Danke für den Hinweis!
Veränderungen stehen vor der Tür. Lassen Sie sie zu.

Evanesca Feuerblut

Das Problem ist aber: Okay, in diesem Fall sind Leute zufällig mit der Verlegerin befreundet oder haben zufällig Bonuswissen, weil sie angefragt wurden.
Aber es kann nicht erwartet werden, dass das bei jedem einzelnen Verlag es Leute gibt, die es zufällig wissen oder dass immer irgendwer schon genug Kraft, Mut und Löffel hat, um nachzufragen. Erst recht Betroffene, die für das bloße Nachfragen schon an anderen Stellen verbale Gewalt abbekommen und dann lieber das Schlimmste vermuten, weil die Gefahr dann kleiner ist, enttäuscht zu werden.

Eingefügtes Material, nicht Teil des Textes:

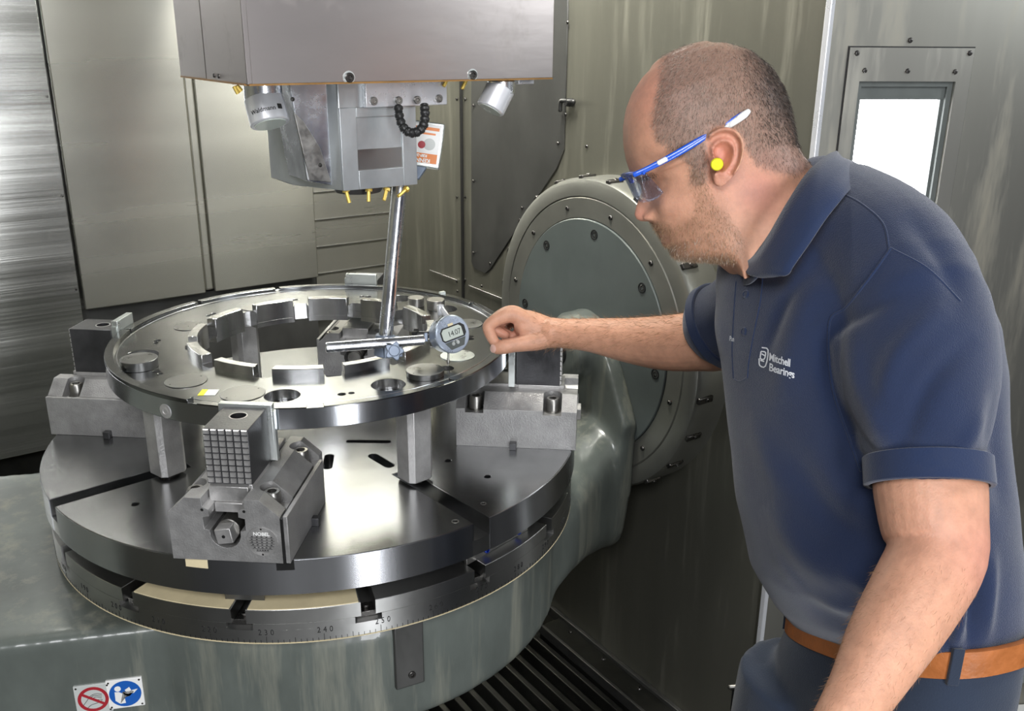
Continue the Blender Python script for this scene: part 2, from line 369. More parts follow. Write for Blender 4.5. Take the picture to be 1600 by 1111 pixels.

Die beste Lösung hierfür wäre Transparenz nach außen hin, dass Schritte unternommen wurden, um ein Werk so sicher wie möglich zu gestalten. Nicht nur in diesem konkreten Fall, sondern generell.
Sonst bleibt die Bringschuld, rauszufinden, ob ein Medium safe ist, wieder bei den Betroffenen/interessierten Allies hängen und das kann ja auch nicht die Lösung sein.